Work to do: Repeat the data below exactly, dropping any pictures it holds.

Data shown:

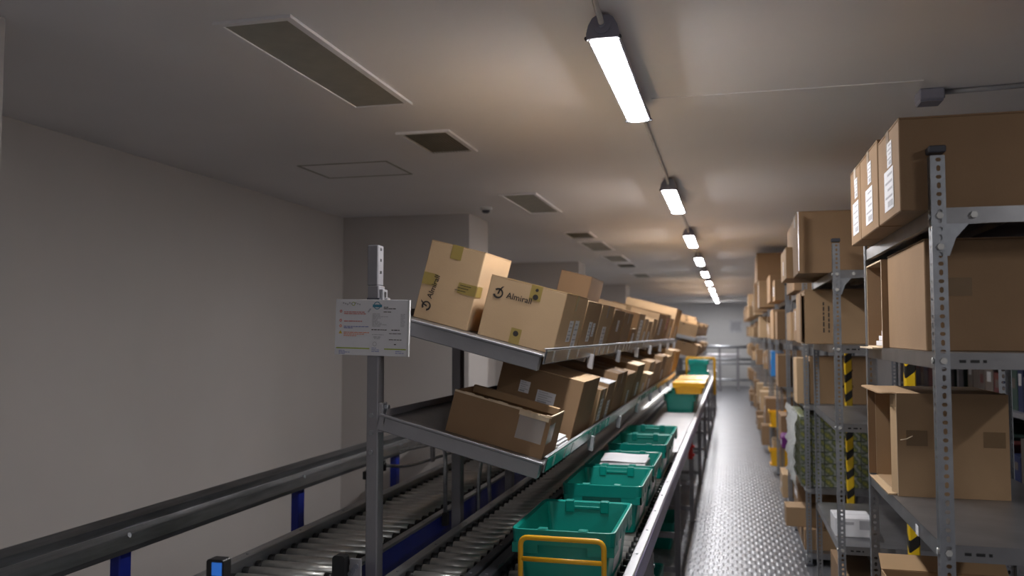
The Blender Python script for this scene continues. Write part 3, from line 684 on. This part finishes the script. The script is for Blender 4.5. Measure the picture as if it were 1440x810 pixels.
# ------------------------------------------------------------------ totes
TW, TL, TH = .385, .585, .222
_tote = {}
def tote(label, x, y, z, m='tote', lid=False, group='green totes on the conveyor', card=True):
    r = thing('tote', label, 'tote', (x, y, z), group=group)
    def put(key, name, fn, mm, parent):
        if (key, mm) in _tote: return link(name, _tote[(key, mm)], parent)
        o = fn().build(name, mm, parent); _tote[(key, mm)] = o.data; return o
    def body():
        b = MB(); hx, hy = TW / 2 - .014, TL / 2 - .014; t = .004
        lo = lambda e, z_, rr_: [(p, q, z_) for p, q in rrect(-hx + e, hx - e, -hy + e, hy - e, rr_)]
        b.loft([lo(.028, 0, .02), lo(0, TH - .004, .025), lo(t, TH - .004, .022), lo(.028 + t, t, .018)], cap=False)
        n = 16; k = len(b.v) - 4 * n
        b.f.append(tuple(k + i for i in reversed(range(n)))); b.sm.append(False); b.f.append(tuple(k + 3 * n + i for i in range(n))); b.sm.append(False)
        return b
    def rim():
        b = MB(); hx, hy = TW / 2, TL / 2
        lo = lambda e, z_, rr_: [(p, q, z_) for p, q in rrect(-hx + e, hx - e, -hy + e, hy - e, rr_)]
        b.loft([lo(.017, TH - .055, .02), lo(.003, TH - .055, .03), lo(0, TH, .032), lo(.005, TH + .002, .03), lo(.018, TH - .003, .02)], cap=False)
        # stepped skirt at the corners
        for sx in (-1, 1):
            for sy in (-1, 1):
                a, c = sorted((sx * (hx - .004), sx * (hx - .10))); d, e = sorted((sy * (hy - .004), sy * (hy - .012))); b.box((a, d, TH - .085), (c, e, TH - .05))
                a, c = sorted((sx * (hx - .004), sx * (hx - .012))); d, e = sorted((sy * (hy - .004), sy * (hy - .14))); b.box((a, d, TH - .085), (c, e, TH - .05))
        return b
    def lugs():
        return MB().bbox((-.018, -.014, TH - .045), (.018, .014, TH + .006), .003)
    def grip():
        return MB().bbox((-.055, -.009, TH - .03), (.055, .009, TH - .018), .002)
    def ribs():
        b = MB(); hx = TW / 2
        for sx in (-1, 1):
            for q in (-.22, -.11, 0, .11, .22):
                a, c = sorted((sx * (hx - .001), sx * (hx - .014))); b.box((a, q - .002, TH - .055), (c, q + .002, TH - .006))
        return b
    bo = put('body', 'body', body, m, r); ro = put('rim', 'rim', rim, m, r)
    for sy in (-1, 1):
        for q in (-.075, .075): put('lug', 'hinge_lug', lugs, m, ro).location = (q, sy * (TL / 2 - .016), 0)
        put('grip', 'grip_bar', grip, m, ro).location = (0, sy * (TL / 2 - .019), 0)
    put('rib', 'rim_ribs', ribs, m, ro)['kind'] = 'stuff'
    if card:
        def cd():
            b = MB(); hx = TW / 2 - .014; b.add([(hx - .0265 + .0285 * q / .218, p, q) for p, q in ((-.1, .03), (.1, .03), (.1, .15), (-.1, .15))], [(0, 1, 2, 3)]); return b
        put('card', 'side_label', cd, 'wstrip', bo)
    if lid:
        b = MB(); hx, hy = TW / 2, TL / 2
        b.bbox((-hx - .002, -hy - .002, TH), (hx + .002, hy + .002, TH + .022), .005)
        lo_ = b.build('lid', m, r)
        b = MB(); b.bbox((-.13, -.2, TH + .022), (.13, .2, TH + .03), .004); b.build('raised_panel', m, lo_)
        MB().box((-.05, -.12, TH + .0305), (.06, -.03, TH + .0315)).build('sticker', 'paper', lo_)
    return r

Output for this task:
The Blender Python script for this scene continues. Write part 3, from line 684 on. This part finishes the script. The script is for Blender 4.5. Measure the picture as if it were 1440x810 pixels.
# ------------------------------------------------------------------ totes
TW, TL, TH = .385, .585, .222
_tote = {}
def tote(label, x, y, z, m='tote', lid=False, group='green totes on the conveyor', card=True):
    r = thing('tote', label, 'tote', (x, y, z), group=group)
    def put(key, name, fn, mm, parent):
        if (key, mm) in _tote: return link(name, _tote[(key, mm)], parent)
        o = fn().build(name, mm, parent); _tote[(key, mm)] = o.data; return o
    def body():
        b = MB(); hx, hy = TW / 2 - .014, TL / 2 - .014; t = .004
        lo = lambda e, z_, rr_: [(p, q, z_) for p, q in rrect(-hx + e, hx - e, -hy + e, hy - e, rr_)]
        b.loft([lo(.028, 0, .02), lo(0, TH - .004, .025), lo(t, TH - .004, .022), lo(.028 + t, t, .018)], cap=False)
        n = 16; k = len(b.v) - 4 * n
        b.f.append(tuple(k + i for i in reversed(range(n)))); b.sm.append(False); b.f.append(tuple(k + 3 * n + i for i in range(n))); b.sm.append(False)
        return b
    def rim():
        b = MB(); hx, hy = TW / 2, TL / 2
        lo = lambda e, z_, rr_: [(p, q, z_) for p, q in rrect(-hx + e, hx - e, -hy + e, hy - e, rr_)]
        b.loft([lo(.017, TH - .055, .02), lo(.003, TH - .055, .03), lo(0, TH, .032), lo(.005, TH + .002, .03), lo(.018, TH - .003, .02)], cap=False)
        # stepped skirt at the corners
        for sx in (-1, 1):
            for sy in (-1, 1):
                a, c = sorted((sx * (hx - .004), sx * (hx - .10))); d, e = sorted((sy * (hy - .004), sy * (hy - .012))); b.box((a, d, TH - .085), (c, e, TH - .05))
                a, c = sorted((sx * (hx - .004), sx * (hx - .012))); d, e = sorted((sy * (hy - .004), sy * (hy - .14))); b.box((a, d, TH - .085), (c, e, TH - .05))
        return b
    def lugs():
        return MB().bbox((-.018, -.014, TH - .045), (.018, .014, TH + .006), .003)
    def grip():
        return MB().bbox((-.055, -.009, TH - .03), (.055, .009, TH - .018), .002)
    def ribs():
        b = MB(); hx = TW / 2
        for sx in (-1, 1):
            for q in (-.22, -.11, 0, .11, .22):
                a, c = sorted((sx * (hx - .001), sx * (hx - .014))); b.box((a, q - .002, TH - .055), (c, q + .002, TH - .006))
        return b
    bo = put('body', 'body', body, m, r); ro = put('rim', 'rim', rim, m, r)
    for sy in (-1, 1):
        for q in (-.075, .075): put('lug', 'hinge_lug', lugs, m, ro).location = (q, sy * (TL / 2 - .016), 0)
        put('grip', 'grip_bar', grip, m, ro).location = (0, sy * (TL / 2 - .019), 0)
    put('rib', 'rim_ribs', ribs, m, ro)['kind'] = 'stuff'
    if card:
        def cd():
            b = MB(); hx = TW / 2 - .014; b.add([(hx - .0265 + .0285 * q / .218, p, q) for p, q in ((-.1, .03), (.1, .03), (.1, .15), (-.1, .15))], [(0, 1, 2, 3)]); return b
        put('card', 'side_label', cd, 'wstrip', bo)
    if lid:
        b = MB(); hx, hy = TW / 2, TL / 2
        b.bbox((-hx - .002, -hy - .002, TH), (hx + .002, hy + .002, TH + .022), .005)
        lo_ = b.build('lid', m, r)
        b = MB(); b.bbox((-.13, -.2, TH + .022), (.13, .2, TH + .03), .004); b.build('raised_panel', m, lo_)
        MB().box((-.05, -.12, TH + .0305), (.06, -.03, TH + .0315)).build('sticker', 'paper', lo_)
    return r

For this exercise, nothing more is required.